9 Cal.4th 331, 354 [unauthorized sentence may be corrected at any time]; People v. Mustafaa (1994) 22 Cal.App.4th 1305, 1311 [“fashioning a sentence in a manner which is unauthorized by law exceeds the jurisdiction of the court and may be the subject of later review even though no objection was made in the trial court”].)

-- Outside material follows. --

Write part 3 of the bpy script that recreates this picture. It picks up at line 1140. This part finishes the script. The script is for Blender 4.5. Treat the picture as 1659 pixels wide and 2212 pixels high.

[3] Section 1170.11 provides: “As used in Section 1170.1, the term ‘specific enhancement’ means an enhancement that relates to the circumstances of the crime. It includes, but is not limited to, the enhancements provided in Sections 186.10, 186.11, 186.22, 186.26, 186.33, 192.5, 273.4, 289.5, 290. 4, 290.45, 290.46, 347, and 368, subdivisions (a) and (b) of Section 422.75, paragraphs (2), (3), (4), and (5) of subdivision (a) of Section 451.1, paragraphs (2), (3), and (4) of subdivision (a) of Section 452.1, subdivision (g) of Section 550, Sections 593a, 600, 667.8, 667.85, 667.9, 667.10, 667.15, 667.16, 667.17, 674, 675, 12021.5, 12022, 12022.2, 12022.3, 12022.4, 12022.5, 12022.53, 12022.55, 12022.6, 12022.7, 12022.75, 12022.8, 12022.85, 12022.9, 12022.95, 27590, 30600, and 30615 of this code, and in Sections 1522.01 and 11353.1, subdivision (b) of Section 11353.4, Sections 11353.6, 11356.5, 11370.4, 11379.7, 11379.8, 11379.9, 11380.1, 11380.7, 25189.5, and 25189.7 of the Health and Safety Code, and in Sections 20001 and 23558 of the Vehicle Code, and in Sections 10980 and 14107 of the Welfare and Institutions Code.” (Italics added.)





Description Defendant Matthew Cobbs contends on appeal that his sentence is unauthorized. The People concede and we agree. Accordingly, we vacate the sentence and remand for resentencing. In all other respects, we affirm.